> _Job_
Print, word for word, the opening line of the data below and every line after it through the line that contains "return 400+F_PX*d.dot(AX[0])/w, 300-F_PX*d.dot(AX[1])/w, w", but not the pictures.

> _Available data_
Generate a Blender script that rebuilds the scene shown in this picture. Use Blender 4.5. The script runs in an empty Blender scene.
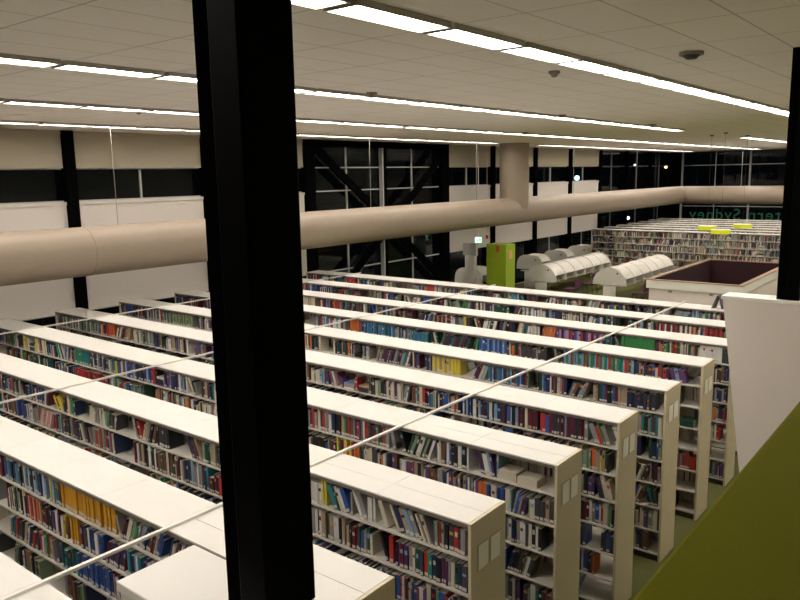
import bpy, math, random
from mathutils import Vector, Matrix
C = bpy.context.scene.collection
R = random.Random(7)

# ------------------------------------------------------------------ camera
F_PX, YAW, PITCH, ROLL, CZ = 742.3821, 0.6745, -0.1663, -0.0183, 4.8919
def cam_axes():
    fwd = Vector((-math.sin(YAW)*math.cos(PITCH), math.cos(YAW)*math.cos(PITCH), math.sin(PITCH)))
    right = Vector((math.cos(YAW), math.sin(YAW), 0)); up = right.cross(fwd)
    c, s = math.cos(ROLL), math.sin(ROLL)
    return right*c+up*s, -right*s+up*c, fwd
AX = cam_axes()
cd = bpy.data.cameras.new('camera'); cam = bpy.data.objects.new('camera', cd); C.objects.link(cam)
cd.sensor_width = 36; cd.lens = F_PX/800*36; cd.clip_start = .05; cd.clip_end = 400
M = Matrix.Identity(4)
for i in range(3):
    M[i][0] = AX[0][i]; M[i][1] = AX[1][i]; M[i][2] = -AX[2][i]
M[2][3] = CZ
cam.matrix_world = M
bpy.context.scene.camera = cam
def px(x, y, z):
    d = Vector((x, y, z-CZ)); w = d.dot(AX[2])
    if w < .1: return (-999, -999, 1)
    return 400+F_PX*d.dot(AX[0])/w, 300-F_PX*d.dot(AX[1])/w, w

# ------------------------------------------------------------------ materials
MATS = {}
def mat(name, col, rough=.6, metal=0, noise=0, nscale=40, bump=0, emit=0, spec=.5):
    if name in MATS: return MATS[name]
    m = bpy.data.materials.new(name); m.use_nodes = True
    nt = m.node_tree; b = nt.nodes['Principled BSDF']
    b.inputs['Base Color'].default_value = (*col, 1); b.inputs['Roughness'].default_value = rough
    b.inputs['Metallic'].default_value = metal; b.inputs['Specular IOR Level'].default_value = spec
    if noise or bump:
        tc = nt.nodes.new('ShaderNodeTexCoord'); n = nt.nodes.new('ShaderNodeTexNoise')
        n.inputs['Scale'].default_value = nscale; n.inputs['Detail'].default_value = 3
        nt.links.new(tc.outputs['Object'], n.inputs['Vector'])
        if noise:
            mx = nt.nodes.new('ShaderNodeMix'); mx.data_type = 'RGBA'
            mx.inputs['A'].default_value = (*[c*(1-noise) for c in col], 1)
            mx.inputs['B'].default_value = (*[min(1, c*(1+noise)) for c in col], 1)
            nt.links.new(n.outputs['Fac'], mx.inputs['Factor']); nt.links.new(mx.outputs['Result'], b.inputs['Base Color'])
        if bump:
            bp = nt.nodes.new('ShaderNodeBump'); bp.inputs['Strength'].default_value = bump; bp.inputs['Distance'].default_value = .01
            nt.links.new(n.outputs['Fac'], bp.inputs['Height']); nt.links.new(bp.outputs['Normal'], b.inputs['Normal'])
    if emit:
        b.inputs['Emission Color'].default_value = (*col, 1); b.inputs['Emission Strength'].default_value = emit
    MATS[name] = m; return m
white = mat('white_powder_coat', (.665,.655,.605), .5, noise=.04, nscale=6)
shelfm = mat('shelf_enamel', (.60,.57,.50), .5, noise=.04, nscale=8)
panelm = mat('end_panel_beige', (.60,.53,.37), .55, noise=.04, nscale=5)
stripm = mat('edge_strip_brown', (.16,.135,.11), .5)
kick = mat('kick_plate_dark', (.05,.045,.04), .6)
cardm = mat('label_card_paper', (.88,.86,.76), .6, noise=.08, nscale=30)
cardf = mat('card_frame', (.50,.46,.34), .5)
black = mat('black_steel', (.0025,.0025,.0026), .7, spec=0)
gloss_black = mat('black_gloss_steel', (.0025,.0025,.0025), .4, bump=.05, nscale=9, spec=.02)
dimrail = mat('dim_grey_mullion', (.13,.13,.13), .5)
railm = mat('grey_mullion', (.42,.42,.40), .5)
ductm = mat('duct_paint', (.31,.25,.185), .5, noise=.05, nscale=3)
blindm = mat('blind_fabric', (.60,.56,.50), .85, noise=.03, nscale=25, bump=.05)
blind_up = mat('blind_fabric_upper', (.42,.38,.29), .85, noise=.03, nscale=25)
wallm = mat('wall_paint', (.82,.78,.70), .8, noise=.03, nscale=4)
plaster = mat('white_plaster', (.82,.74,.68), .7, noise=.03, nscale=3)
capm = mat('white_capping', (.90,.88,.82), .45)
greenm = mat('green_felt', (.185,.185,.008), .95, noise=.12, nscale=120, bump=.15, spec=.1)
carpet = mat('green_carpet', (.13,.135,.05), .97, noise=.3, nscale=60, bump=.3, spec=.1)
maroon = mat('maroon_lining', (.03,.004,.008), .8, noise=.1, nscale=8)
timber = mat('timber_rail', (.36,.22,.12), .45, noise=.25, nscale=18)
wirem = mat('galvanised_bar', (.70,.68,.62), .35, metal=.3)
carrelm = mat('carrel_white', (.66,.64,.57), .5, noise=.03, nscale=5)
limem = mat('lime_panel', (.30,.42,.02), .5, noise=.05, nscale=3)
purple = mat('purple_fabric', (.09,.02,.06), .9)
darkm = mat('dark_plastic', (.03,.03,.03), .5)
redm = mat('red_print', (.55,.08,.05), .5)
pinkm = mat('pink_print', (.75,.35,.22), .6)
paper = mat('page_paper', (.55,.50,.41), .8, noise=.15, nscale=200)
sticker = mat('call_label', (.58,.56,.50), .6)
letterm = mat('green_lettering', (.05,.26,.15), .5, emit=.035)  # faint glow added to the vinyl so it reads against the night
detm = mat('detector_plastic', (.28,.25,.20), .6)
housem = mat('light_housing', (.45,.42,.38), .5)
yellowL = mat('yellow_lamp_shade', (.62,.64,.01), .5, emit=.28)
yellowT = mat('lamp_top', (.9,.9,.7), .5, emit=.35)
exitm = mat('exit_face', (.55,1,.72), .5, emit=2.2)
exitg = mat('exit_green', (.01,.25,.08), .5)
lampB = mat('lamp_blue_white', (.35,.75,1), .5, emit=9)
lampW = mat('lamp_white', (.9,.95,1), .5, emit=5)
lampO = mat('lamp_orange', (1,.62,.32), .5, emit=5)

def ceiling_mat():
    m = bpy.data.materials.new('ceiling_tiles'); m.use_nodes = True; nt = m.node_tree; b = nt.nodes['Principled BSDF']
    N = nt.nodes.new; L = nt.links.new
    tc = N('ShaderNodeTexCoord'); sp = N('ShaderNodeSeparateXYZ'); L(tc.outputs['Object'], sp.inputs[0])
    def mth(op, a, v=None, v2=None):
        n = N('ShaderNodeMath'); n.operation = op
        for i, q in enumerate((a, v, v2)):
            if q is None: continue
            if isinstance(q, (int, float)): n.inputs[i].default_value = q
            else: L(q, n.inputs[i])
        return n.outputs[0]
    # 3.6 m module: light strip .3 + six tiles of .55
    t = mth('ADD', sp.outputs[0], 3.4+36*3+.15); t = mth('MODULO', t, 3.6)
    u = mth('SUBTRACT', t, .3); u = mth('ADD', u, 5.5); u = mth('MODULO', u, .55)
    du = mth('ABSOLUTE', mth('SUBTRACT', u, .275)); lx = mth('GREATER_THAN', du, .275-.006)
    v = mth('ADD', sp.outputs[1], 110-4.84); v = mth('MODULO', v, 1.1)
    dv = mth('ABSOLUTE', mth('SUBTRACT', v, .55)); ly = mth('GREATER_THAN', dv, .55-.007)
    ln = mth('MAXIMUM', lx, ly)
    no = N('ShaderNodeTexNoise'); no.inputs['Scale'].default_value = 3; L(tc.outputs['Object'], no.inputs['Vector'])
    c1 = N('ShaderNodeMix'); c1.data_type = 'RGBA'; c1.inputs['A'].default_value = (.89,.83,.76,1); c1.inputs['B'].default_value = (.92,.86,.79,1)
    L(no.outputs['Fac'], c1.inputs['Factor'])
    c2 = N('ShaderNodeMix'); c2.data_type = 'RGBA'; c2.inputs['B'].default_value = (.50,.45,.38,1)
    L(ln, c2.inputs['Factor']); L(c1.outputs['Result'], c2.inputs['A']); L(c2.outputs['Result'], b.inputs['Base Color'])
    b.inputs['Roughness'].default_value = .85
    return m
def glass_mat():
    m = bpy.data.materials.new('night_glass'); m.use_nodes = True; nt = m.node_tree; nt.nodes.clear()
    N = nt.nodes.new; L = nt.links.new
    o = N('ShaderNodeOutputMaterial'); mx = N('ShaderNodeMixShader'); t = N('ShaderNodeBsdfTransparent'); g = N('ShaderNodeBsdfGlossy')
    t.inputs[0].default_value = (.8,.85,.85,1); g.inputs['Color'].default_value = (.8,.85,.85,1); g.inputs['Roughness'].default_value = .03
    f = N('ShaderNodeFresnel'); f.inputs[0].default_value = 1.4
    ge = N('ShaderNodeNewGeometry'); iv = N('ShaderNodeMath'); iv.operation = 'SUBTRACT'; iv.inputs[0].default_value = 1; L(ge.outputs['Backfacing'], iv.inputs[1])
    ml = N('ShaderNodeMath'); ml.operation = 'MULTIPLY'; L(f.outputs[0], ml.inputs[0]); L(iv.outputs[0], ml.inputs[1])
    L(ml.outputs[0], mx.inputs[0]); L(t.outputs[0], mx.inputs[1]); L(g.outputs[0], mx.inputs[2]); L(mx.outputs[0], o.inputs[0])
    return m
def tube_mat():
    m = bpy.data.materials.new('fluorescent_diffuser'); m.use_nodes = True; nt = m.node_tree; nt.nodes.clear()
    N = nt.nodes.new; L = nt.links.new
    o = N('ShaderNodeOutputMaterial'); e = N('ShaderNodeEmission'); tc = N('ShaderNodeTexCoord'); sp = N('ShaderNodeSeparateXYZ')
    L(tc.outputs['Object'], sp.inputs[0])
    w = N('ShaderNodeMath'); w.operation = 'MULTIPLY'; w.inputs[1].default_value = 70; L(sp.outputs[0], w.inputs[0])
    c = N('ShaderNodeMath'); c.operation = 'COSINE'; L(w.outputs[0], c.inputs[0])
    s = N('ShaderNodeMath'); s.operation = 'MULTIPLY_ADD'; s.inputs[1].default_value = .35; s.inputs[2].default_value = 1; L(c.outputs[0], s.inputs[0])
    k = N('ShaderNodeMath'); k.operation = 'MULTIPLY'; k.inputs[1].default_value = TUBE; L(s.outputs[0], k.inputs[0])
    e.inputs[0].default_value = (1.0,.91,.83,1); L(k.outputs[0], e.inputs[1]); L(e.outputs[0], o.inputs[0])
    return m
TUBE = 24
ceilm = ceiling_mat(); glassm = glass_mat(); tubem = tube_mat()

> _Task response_
Generate a Blender script that rebuilds the scene shown in this picture. Use Blender 4.5. The script runs in an empty Blender scene.
import bpy, math, random
from mathutils import Vector, Matrix
C = bpy.context.scene.collection
R = random.Random(7)

# ------------------------------------------------------------------ camera
F_PX, YAW, PITCH, ROLL, CZ = 742.3821, 0.6745, -0.1663, -0.0183, 4.8919
def cam_axes():
    fwd = Vector((-math.sin(YAW)*math.cos(PITCH), math.cos(YAW)*math.cos(PITCH), math.sin(PITCH)))
    right = Vector((math.cos(YAW), math.sin(YAW), 0)); up = right.cross(fwd)
    c, s = math.cos(ROLL), math.sin(ROLL)
    return right*c+up*s, -right*s+up*c, fwd
AX = cam_axes()
cd = bpy.data.cameras.new('camera'); cam = bpy.data.objects.new('camera', cd); C.objects.link(cam)
cd.sensor_width = 36; cd.lens = F_PX/800*36; cd.clip_start = .05; cd.clip_end = 400
M = Matrix.Identity(4)
for i in range(3):
    M[i][0] = AX[0][i]; M[i][1] = AX[1][i]; M[i][2] = -AX[2][i]
M[2][3] = CZ
cam.matrix_world = M
bpy.context.scene.camera = cam
def px(x, y, z):
    d = Vector((x, y, z-CZ)); w = d.dot(AX[2])
    if w < .1: return (-999, -999, 1)
    return 400+F_PX*d.dot(AX[0])/w, 300-F_PX*d.dot(AX[1])/w, w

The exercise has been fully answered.